If the attacker has access to the computer, why not install some other key logger that would send info to the attacker's site?

5 comments

I agree that the someone having access to run arbitrary code on a machine is a much bigger deal. In this case, the difference between this debugging feature and an installed keylogger is the use of trusted software to perform the keylogging. When the mictray issue came out earlier this year, I ran across a blog post you may find interesting [1]. To summarize, the author repurposed the HP executable to log keys to a remote server using webdav.

[1] https://diablohorn.com/2017/05/12/repurposing-the-hp-audio-k...

Thanks, Julian - that was interesting. The redirecting of the keylog to a webdav destination lets the key logging happen to a remote server, without installing any untrusted software, and with no user UI-level exposure.
Claiming that an attacker would use this is nonsensical.

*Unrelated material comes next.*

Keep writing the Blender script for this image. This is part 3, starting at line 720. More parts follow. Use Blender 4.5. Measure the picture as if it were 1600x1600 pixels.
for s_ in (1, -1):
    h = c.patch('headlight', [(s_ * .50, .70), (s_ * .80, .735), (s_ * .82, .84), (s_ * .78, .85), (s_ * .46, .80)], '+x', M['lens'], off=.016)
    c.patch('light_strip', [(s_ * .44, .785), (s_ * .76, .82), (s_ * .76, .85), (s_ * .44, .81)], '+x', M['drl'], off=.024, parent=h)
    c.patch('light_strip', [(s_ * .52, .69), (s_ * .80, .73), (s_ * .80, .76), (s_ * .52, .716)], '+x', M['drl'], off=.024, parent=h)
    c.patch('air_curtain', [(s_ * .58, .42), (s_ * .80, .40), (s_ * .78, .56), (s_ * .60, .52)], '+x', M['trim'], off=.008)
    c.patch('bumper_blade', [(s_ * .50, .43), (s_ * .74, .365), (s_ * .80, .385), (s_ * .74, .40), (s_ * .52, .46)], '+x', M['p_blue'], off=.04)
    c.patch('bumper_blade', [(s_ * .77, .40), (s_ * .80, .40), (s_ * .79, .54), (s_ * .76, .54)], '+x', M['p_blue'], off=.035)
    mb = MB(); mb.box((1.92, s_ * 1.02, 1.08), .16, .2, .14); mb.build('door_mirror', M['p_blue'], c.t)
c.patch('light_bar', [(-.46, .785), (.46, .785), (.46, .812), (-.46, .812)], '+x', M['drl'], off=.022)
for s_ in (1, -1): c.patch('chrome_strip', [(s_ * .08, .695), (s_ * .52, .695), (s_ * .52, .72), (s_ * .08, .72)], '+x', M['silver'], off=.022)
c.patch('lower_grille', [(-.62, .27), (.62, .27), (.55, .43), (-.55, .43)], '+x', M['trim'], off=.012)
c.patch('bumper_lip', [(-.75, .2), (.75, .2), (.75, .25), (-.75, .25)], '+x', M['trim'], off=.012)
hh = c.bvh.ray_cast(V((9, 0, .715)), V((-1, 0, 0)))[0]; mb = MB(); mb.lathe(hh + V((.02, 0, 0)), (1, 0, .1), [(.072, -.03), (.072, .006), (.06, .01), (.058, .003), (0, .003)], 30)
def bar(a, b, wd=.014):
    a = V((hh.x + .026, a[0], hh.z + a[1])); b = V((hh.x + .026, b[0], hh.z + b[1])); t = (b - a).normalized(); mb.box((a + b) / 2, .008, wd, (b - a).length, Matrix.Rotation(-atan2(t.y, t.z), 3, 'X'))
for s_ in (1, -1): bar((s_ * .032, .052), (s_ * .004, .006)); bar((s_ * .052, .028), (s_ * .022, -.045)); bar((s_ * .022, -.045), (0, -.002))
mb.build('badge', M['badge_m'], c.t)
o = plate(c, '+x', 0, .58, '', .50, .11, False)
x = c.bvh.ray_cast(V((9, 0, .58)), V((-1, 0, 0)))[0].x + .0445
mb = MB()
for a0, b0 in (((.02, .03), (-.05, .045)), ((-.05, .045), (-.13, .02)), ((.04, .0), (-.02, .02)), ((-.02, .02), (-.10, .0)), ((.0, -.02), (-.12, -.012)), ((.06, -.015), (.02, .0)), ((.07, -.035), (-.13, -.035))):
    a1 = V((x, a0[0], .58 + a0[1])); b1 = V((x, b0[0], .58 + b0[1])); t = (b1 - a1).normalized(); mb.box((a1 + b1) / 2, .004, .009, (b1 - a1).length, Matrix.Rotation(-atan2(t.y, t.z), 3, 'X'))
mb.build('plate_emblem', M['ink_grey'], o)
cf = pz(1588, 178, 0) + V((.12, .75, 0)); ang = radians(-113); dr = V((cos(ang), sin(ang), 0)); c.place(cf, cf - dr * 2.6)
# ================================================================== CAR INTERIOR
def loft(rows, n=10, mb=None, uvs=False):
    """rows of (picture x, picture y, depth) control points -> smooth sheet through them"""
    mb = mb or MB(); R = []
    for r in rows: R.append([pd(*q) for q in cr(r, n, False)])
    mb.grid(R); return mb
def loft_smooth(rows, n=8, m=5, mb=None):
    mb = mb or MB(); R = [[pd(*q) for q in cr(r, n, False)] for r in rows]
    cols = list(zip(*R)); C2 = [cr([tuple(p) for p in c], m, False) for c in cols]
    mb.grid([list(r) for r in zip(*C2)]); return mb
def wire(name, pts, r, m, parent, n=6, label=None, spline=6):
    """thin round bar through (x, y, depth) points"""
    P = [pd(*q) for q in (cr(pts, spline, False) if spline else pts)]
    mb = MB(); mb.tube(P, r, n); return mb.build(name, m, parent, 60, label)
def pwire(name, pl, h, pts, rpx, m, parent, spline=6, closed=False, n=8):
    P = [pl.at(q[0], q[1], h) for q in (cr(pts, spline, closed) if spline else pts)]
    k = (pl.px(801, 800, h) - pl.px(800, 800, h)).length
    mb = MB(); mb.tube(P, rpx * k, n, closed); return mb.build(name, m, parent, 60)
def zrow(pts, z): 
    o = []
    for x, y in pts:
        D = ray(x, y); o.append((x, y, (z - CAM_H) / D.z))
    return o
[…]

You need write access HKLM in order to change the registry key, if you have write access to HKLM you can inject your own driver (inc. keylogger) into the OS.

Plus the keypresses are context-less (i.e. you don't know what application, or window the keypress was sent to). A continuous stream of keypresses with no context is darn near useless, it doesn't even contain timestamps!

Any number of off-the-shelf keyloggers would do a far better job, all of which can be auto-loaded if you have HKLM write access. They'll even tell you the exact web page a keypress was sent to and manage the job of sending that information to you...

Those off the shelf keyloggers world be detected by security software, however, whereas something signed by the vendor is going to be whitelisted. I still wouldn’t say this is a huge sign of malice but it’s definitely open for creative misuse.
www.facebook.com<return> stephan<tab>123abc

doesn't seem useless to me.

A person that knows that you can use tab to jump between form fields probably uses a password manager anyway.
You only need a powered user to modify HKLM. It's a group between users and administrators, not often used or known.
Or as Raymond Chen is fond of saying (citing from the Hitchhikers Guide), "It rather involved being on the other side of this airtight hatchway".
>> why not install some other key logger that would send info to the attacker's site?

Because one would assume that this software/driver has been signed and would not be recognized as evil by any protection system, at least not one on the laptop.

and get their ssh keys while you're at it.